Gunmen stormed a hotel packed with foreigners in the former French colony of Mali on Friday, taking 170 guests and workers hostages, U.S. Embassy officials and a hotel spokeswoman told NBC News.
Some managed to escape the upscale Radisson Blu, in the capital Bamako, but military officials told The Associated Press that at least three people had been killed.
The U.S. Embassy described it as an “ongoing active-shooter operation.”
The raid on the hotel, which was popular with foreigners and used by airline crews, comes a week after attackers killed 129 people in Paris.
In response, France announced the immediate dispatch of 50 elite counter-terrorism police to the country.
Mali army commander Modibo Nama Traore told The Associated Press that gunmen stormed the hotel shouting “Allahu Akbar,” or “God is great,” in Arabic before firing on the guards and taking hostages.
The hotel’s owner said it was working to establish the names and nationalities of those taken.
“They have locked in about 140 guests and about 30 employees,” a spokeswoman for the Carlson Rezidor group, told NBC News. “So the hotel is locked down and there is no possibility to go out or come in.”
“As per our information the persons who have entered the building and have initiated the hostage-taking have locked the property, so it is not locked by police or other forces,” she added.

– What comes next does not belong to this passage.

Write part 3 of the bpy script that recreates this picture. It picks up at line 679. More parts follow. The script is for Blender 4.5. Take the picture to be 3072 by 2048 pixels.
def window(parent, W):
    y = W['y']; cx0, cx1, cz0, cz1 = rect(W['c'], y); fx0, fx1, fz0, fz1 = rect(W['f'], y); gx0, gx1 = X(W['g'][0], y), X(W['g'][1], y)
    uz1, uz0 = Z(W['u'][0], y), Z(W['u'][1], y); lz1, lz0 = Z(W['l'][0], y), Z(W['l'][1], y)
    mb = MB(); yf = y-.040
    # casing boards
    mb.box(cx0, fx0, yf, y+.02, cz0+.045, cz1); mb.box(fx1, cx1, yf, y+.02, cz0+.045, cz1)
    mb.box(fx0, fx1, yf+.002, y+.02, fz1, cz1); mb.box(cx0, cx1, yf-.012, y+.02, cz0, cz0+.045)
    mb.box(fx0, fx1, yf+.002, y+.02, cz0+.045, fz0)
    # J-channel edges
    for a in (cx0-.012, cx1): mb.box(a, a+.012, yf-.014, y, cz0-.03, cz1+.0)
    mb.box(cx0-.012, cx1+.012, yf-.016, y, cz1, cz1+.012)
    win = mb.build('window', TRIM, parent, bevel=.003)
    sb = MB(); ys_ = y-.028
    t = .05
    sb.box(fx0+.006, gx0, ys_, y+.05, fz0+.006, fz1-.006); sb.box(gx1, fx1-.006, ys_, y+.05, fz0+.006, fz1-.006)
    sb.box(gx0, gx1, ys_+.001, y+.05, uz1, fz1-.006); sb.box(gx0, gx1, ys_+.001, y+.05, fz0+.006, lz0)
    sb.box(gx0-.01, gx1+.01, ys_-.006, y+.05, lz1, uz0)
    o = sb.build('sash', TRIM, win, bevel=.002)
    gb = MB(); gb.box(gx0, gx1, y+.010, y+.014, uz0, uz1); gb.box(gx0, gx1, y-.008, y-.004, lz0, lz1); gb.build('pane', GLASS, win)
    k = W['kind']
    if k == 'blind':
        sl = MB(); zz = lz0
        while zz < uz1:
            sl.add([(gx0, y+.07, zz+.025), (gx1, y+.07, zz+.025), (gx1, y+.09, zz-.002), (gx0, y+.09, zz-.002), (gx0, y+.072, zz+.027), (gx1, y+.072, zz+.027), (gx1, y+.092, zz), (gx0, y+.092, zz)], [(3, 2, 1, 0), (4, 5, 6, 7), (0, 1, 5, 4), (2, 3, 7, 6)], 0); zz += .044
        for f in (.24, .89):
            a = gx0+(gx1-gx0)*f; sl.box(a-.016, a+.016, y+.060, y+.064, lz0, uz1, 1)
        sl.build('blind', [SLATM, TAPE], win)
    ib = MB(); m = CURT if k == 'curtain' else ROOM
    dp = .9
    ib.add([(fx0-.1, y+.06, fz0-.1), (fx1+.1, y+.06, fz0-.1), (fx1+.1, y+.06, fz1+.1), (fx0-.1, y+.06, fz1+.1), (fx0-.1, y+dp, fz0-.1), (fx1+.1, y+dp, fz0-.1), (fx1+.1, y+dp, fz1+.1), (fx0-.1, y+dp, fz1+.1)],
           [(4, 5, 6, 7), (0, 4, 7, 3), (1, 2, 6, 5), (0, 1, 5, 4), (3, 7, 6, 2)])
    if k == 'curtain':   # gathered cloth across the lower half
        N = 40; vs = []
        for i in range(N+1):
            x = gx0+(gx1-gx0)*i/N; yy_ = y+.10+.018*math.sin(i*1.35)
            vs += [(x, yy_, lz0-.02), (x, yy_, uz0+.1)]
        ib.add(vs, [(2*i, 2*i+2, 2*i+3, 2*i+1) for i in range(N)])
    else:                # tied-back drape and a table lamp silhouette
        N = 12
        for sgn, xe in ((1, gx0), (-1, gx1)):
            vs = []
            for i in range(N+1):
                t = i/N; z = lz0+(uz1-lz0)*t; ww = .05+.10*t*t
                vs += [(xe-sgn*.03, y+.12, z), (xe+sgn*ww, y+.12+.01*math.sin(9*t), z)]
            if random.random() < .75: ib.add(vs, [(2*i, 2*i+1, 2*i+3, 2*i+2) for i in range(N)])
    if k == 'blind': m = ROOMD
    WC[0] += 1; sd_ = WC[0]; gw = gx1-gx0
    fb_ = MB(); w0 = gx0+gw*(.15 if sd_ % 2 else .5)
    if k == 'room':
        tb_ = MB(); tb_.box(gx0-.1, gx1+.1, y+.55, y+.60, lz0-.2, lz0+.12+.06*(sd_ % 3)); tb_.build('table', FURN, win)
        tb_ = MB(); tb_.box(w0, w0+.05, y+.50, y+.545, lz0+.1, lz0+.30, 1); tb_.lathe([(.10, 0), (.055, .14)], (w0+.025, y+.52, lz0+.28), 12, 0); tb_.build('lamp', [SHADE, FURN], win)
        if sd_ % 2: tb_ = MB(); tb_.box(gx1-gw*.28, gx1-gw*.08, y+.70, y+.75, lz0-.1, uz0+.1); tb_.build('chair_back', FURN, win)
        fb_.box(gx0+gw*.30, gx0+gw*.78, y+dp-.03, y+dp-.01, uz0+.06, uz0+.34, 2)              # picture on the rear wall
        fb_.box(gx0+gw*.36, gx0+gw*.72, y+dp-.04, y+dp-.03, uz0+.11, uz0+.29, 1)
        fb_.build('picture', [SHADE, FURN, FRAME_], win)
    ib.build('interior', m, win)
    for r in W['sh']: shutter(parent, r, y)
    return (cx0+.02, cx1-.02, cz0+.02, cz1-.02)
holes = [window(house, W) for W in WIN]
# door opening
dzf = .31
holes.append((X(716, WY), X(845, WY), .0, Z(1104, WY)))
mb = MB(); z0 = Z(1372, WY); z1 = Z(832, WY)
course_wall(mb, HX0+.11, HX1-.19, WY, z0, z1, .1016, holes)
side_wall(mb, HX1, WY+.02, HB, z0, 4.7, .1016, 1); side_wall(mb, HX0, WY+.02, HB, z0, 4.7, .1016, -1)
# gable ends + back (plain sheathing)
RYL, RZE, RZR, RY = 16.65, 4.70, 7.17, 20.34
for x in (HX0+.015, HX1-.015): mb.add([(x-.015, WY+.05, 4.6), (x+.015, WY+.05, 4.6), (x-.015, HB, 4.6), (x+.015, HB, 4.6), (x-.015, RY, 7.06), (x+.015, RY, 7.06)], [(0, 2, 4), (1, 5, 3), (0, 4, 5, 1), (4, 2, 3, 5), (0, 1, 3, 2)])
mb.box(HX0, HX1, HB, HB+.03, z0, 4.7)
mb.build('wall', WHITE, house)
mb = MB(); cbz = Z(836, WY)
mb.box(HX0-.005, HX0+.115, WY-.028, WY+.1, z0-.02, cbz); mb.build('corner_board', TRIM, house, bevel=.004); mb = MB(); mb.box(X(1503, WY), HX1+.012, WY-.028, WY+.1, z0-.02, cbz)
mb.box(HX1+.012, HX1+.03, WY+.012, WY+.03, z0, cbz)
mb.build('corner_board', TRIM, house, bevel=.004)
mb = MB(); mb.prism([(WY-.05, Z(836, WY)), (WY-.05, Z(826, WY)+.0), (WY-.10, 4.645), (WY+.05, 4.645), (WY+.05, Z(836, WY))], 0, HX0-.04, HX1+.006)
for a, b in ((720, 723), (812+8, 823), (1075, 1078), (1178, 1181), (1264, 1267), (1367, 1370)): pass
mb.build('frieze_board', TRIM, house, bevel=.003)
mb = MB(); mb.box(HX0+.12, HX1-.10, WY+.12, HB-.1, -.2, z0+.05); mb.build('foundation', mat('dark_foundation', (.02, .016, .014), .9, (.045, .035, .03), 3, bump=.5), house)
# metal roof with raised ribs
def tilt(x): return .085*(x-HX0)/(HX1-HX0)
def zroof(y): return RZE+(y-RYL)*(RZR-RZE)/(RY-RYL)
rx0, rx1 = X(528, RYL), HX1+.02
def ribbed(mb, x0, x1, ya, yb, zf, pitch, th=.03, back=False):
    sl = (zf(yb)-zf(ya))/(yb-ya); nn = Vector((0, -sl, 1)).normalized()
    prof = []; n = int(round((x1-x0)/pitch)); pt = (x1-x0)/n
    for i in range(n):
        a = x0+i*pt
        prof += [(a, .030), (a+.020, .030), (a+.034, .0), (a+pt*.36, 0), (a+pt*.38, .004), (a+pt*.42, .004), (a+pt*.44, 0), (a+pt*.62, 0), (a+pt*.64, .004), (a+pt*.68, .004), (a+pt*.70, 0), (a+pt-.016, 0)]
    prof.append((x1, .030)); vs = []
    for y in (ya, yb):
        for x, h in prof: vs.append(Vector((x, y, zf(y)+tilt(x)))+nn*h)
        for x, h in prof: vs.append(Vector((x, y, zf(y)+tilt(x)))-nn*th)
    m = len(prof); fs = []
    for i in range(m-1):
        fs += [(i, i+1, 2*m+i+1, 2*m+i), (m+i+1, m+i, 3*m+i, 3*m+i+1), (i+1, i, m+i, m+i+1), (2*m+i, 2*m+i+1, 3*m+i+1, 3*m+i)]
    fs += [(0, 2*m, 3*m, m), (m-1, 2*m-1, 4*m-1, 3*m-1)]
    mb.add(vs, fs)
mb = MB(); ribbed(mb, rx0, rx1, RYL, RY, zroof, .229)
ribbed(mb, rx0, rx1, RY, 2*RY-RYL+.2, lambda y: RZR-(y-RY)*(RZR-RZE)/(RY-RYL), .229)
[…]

Monique Kouame Affoue Ekonde, an Ivorian, said she and six other people, including a Turkish woman, were escorted out by security forces as the gunmen rushed “toward the fifth or sixth floor.”
In August, the Embassy issued a security message informing U.S. citizens “of a heightened security risk to westerners in southern Mali, including the area outside Bamako city.”
It said Friday it was aware of an “ongoing active-shooter operation at the Radisson Hotel.”
“The U.S. Embassy staff has been asked to shelter in place,” it said. “All U.S. citizens should shelter in place. Private U.S. citizens are encouraged to contact their family. Monitor local media for updates. U.S. citizens should adhere to the instructions of local authorities and monitor local media.”
Meanwhile, a Chinese guest with the family name Chen told China’s state-run Xinhua news agency that he was among a number of Chinese guests trapped in the hotel. At least seven Chinese tourists were among the hostages, the agency said.
The Indian government has said 20 Indians were staying in the hotel attacked this morning in Mali’s capital, Bamako, while Turkish Airlines said seven of its workers were staying in the hotel. Five had been freed by security forces, it said, although the fate of the other two was unknown.
Northern Mali was occupied by Islamist fighters, some with links to al Qaeda, for most of 2012 until they were driven out by a French-led military operation last year.
While no group has claimed to be behind the attack, it comes just days after the Iyad Ag Ghaly, the leader of the al Qaeda linked militant group Ansar Dine, called for attacks on France and its interests in Mali.
An Islamist group also claimed responsibility for the death of five people last March in an attack on a restaurant in Bamako that is popular with foreigners.